The speed of repricing has accelerated dramatically: "what can happen in two or three weeks used to take a year" with algorithmic trading amplifying moves across entire sectors.
Even tangentially related companies are getting hit, with Schwab falling 10% after small custodian Altruist announced an AI tool, demonstrating how fear spreads beyond direct competitors.
International Markets: The 15-Year Awakening
"I got hate mail" - Chris, describing investor reaction to Franklin Templeton's bullish international call despite showing earnings power equal to the US "for the first time in 15 years."
From 2009-2025, the S&P 500 gained 600% on 250% earnings growth, while emerging market earnings grew only 30% and European earnings slightly more, explaining the valuation discount.
Japanese shareholder reforms have been underway for "five plus years," creating a structural catalyst for re-rating alongside improved earnings fundamentals.
Currency devaluation provided a tailwind but "accounted for almost all the alpha versus the S&P" - the real driver is underlying earnings power improvement.
AI's Dual Nature: Walmart vs. White-Collar Fears
Walmart's AI success story: shoppers using their AI tool "spent 35% more than the shoppers that were in the store that didn't use it," demonstrating revenue-boosting potential.
Walmart expects to "grow revenues for the next five years at the same rate they grew them for the past five years with zero headcount" using AI across procurement, supply chain, and retail operations.
American Express's 8% decline reflects fears about white-collar unemployment hitting the luxury spending segment that the company depends on for growth.
"What would happen if AI becomes so prominent, so powerful, that we do start to see people losing jobs, a lot of jobs?" - Chris, outlining the recessionary scenario that has investors spooked.
Midterm Year Opportunity: Historical Patterns
"Midterm years are rough years.

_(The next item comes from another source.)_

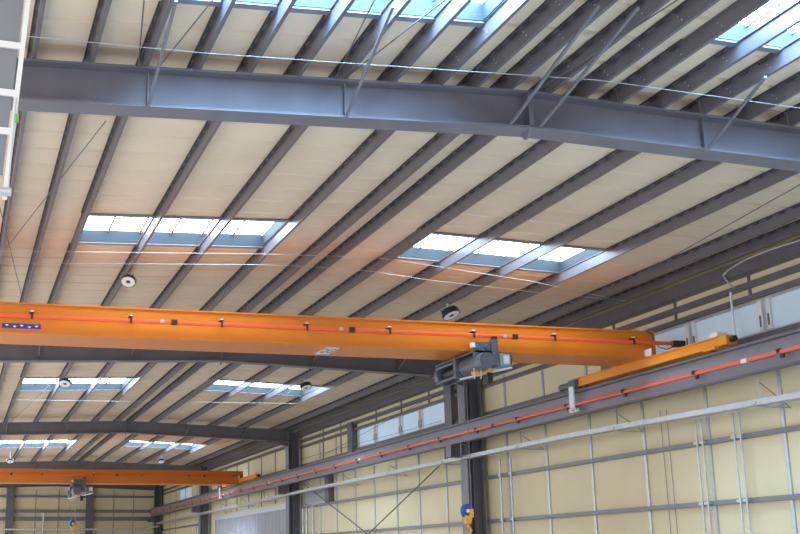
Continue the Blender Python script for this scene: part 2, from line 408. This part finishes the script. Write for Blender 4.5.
# ------------------------------------------------------------------ girts, studs and posts on the walls
def girt(y0, y1, z, h, label, x=23.395, m='girt'):
    o = MB().prof_y([(x, z - h / 2), (WALL - .005, z - h / 2), (WALL - .005, z - h / 2 + .03), (x + .03, z - h / 2 + .03), (x + .03, z + h / 2 - .03), (WALL - .005, z + h / 2 - .03), (WALL - .005, z + h / 2), (x, z + h / 2)], y0, y1)
    return tag(o.build('wall_girt', m), label, 'girt', 'horizontal girts on the right wall')
LEV = [(3.64, .14, 'below the cable tray'), (1.70, .14, 'at the bottom of the picture'), (-.25, .2, 'low on the wall')]
UP = [(8.22, .17, 'upper dark', 'under the eaves'), (7.82, .14, 'dark', 'along the tops of the high windows'), (6.52, .14, 'dark', 'just above the runway beam')]
for b in range(5):
    y0, y1 = max(12.1, FY[b] + .5), FY[b + 1] - .5
    for z, h, w in LEV[:2]:
        if b == 3: continue
        girt(y0, y1, z, h, 'horizontal grey wall girt %s, %s' % (w, BAY[b]))
    for k, (z, h, w, v) in enumerate(UP):
        if b == 3 and k == 1: continue
        girt(y0, y1, z if not (b == 4) else z - .1, h, '%s wall girt %s, %s' % (w, v, BAY[b]), m='purlin')
SY = [27.5, 31.45, 35.3, 39.25, 43.15, 46.9, 50.7, 58.0, 61.8, 65.3, 69.1, 72.7, 76.6, 80.3, 120.0, 124.5, 137, 141]
for k, y in enumerate(SY):
    hw = .075 if y < 45 else .085
    z1 = 6.4 if y < 39 else 8.1
    if 57 < y < 72.5: z1 = 6.4
    tag(MB().box(WALL - .05, WALL - .004, y - hw, y + hw, -OZ, z1).build('wall_stud', 'galv'),
        'bright galvanised upright strip on the cream wall, %s from the right' % ORD[k], 'stud', 'upright strips on the right wall')
for k, y in enumerate((28.3, 32.4, 36.6, 40.8)):
    tag(MB().box(WALL - .04, WALL - .004, y - .06, y + .06, 7.9, 8.75).build('wall_strip', 'purlin'),
        'short dark upright strip under the right eaves, %s from the right' % ORD[k], 'strip', 'short strips above the high windows')
for k, y in enumerate((60, 64.2, 68.5, 75.5, 79.5)):
    tag(MB().box(WALL - .04, WALL - .004, y - .08, y + .08, 7.9 if k < 3 else 6.6, 8.6).build('wall_strip', 'purlin'),
        'thin dark upright strip above the second window bay, %s from the right' % ORD[k], 'strip', 'thin strips around the second window')
for k, y in enumerate((88, 92.5, 97, 101.5, 106, 110.5)):
    tag(MB().box(WALL - .04, WALL - .004, y - .10, y + .10, 4.25, 8.2).build('wall_strip', 'girt'),
        'thin upright seam strip above the pale door, %s from the right' % ORD[k], 'strip', 'seam strips above the pale door')
for y, z0, z1, w in ((72.6, 6.3, 8.3, 'left of the second high window'), (56.6, 6.3, 8.4, 'right of the second high window'), (77.7, 3.7, 5.6, 'under the runway beam beside the grey wall hatch'), (40.9, 6.2, 7.6, 'left of the nearest high window')):
    o = MB(); o.box(WALL - .38, WALL - .02, y - .45, y - .4, z0, z1); o.box(WALL - .38, WALL - .34, y - .4, y + .4, z0, z1); o.box(WALL - .38, WALL - .02, y + .4, y + .45, z0, z1)
    tag(o.build('wall_post', 'steel'), 'short dark steel post ' + w, 'post', 'short posts on the right wall')
h = thing('wall_hatch', (WALL, 81.2, 3.85), 'small grey framed hatch on the wall beside the middle column', 'hatch')
MB().box(WALL - .06, WALL - .02, 78.4, 83.9, 3.9, 4.75).build('hatch_panel', 'door', h)
hm = MB(); hm.box(WALL - .09, WALL - .004, 78.2, 84.1, 4.75, 4.85); hm.box(WALL - .09, WALL - .004, 78.2, 84.1, 3.8, 3.9); hm.box(WALL - .09, WALL - .004, 78.2, 78.4, 3.9, 4.75); hm.box(WALL - .09, WALL - .004, 83.9, 84.1, 3.9, 4.75)
hm.build('hatch_frame', 'galv', h)
for (a, b, l) in (((23.1, 54.6, 5.35), (23.1, 71.2, .9), 'dark diagonal brace on the wall left of the centre right column'),
                  ((23.0, 84.0, 5.6), (23.0, 66.6, .9), 'dark diagonal brace on the wall right of the middle column')):
    tag(MB().tube(a, b, .035, 8).build('wall_brace', 'rod'), l, 'brace', 'crossed braces on the right wall')
for (a, b, l) in (((23.1, 57.2, 6.7), (23.1, 84.2, 6.9), 'thin level rod across the second high window'), ((23.15, 56.5, 8.2), (23.15, 80.0, 6.6), 'thin slanting rod across the second high window')):
    tag(MB().tube(a, b, .013, 6).build('wall_rod', 'rod'), l, 'rod', 'thin rods on the right wall')
# conduits on the wall
for k, (y, r, z1) in enumerate(((33.23, .036, 4.38), (33.55, .036, 4.38), (35.28, .036, 4.38), (35.60, .036, 4.38), (49.9, .05, 4.35), (51.0, .05, 4.35), (81.2, .08, 3.55), (82.8, .08, 3.55), (83.7, .08, 3.55))):
    o = MB().tube((23.33, y, -OZ), (23.33, y, z1), r, 10)
    for zc in (3.64, 1.70): o.box(23.26, 23.395, y - .12, y + .12, zc - .04, zc + .04)
    tag(o.build('conduit_pipe', 'galv'), 'galvanised conduit pipe on the right wall, %s from the right' % ORD[k], 'pipe', 'conduit pipes down the right wall')
o = MB().path([(23.155, 28.6, 8.86), (23.155, 30.7, 8.94), (23.155, 31.9, 8.92), (23.155, 32.8, 8.80), (23.155, 33.05, 8.70), (23.155, 32.9, 8.47), (23.37, 32.9, 8.27)], .03, 8)
tag(o.build('looped_cable', 'cable'), 'pale cable curving round under the right eaves', 'cable')
o = MB().tube((23.35, 33.05, 6.58), (23.35, 33.05, 8.15), .04, 8)
tag(o.build('conduit_pipe', 'alu'), 'white upright conduit in front of the nearest high window', 'pipe')
for k, y in enumerate((37.55, 37.95)):  # thin tubes standing in for a pair of shadow lines on the wall
    tag(MB().tube((23.57, y, -OZ), (23.57, y + .1, 5.0), .011, 6).build('shadow_line', 'girt'), 'thin dark upright shadow line on the wall, %s of a close pair' % ('right' if k == 0 else 'left'), 'cable', 'thin shadow lines on the wall')

# back wall girts and strips
for z, h, w in ((7.45, .22, 'top'), (5.80, .32, 'upper'), (4.95, .45, 'thick middle'), (2.9, .3, 'lowest')):
    for a, b, v in ((-1.5, 5.6, 'left'), (6.6, 14.6, 'middle'), (15.6, 22.5, 'right')):
        tag(MB().box(a, b, 146.0, 146.28, z - h / 2, z + h / 2).build('wall_girt', 'girt'), '%s horizontal girt in the %s panel of the back wall' % (w, v), 'girt', 'girts on the back wall')
for k, x in enumerate((9.0, 11.6, 17.9, 20.2)):
    tag(MB().box(x - .03, x + .03, 146.24, 146.29, -OZ, 8.2).build('wall_strip', 'girt'), 'thin upright seam strip on the back wall, %s from the left' % ORD[k], 'strip', 'seam strips on the back wall')
tag(MB().tube((9.9, 145.9, -OZ), (9.9, 145.9, 5.6), .08, 8).build('conduit_pipe', 'alu'), 'pale upright pipe on the back wall left of the far hook post', 'pipe')

# ------------------------------------------------------------------ crane runway on the right
yA, yB = 12.0, 145.8
t = thing('runway_beam', (22.25, (yA + yB) / 2, 5.18), 'long grey crane runway beam along the right wall under the orange girders', 'beam')
MB().box(22.235, 22.265, yA, yB, 5.22, 6.0).build('web', 'steel_web_lit', t)
MB().box(22.08, 22.42, yA, yB, 5.18, 5.22).build('bottom_flange', 'steel', t)
MB().box(22.06, 22.44, yA, yB, 6.0, 6.05).build('top_flange', 'steel', t)
MB().box(22.22, 22.28, yA, yB, 6.05, 6.12).build('crane_rail', 'girt', t)
zc = 5.56; xc = 22.02
t = thing('conductor_rail', (xc, (yA + yB) / 2, zc), 'long red conductor rail running along the grey runway beam', 'rail')
MB().prof_y([(xc - .04, zc - .055), (xc + .04, zc - .055), (xc + .05, zc), (xc + .04, zc + .055), (xc - .04, zc + .055), (xc - .05, zc)], yA, yB).build('rail', 'red', t)
y = 29.2; k = 0
while y < 140:
    o = MB(); o.box(xc - .065, xc + .065, y - .07, y + .07, zc + .05, zc + .09); o.box(xc - .065, xc - .045, y - .07, y + .07, zc - .03, zc + .09)
    o.box(xc + .045, 22.235, y - .04, y + .04, zc - .02, zc + .09); o.box(xc - .02, xc + .05, y - .16, y - .02, zc - .17, zc - .06)
    o.build('rail_clamp', 'black', t); y += 4.33 if k % 2 else 4.2; k += 1
for y in (30.8, 48.6, 66.9, 88, 104): MB().box(xc - .06, xc + .06, y - .13, y + .13, zc - .06, zc + .06).build('joint_sleeve', 'white' if y != 48.6 else 'black', t)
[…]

Average returns well below long-term returns. What most people don't know is that 12-month forward returns" are "100%" - Chris on the historical setup.
"Give me VIX over 30, give me the RSI on the S&P under and it's go time" - Chris describing the volatility conditions that would signal a buying opportunity.
"Markets bottom on bad news, guys. Got to remember that" - Chris emphasizing that Microsoft's 30% decline already prices in significant AI disruption risks.
Current unemployment at 4.3% and prime-age labor force participation "essentially at the highs of all time" suggests the AI job displacement fears may be premature.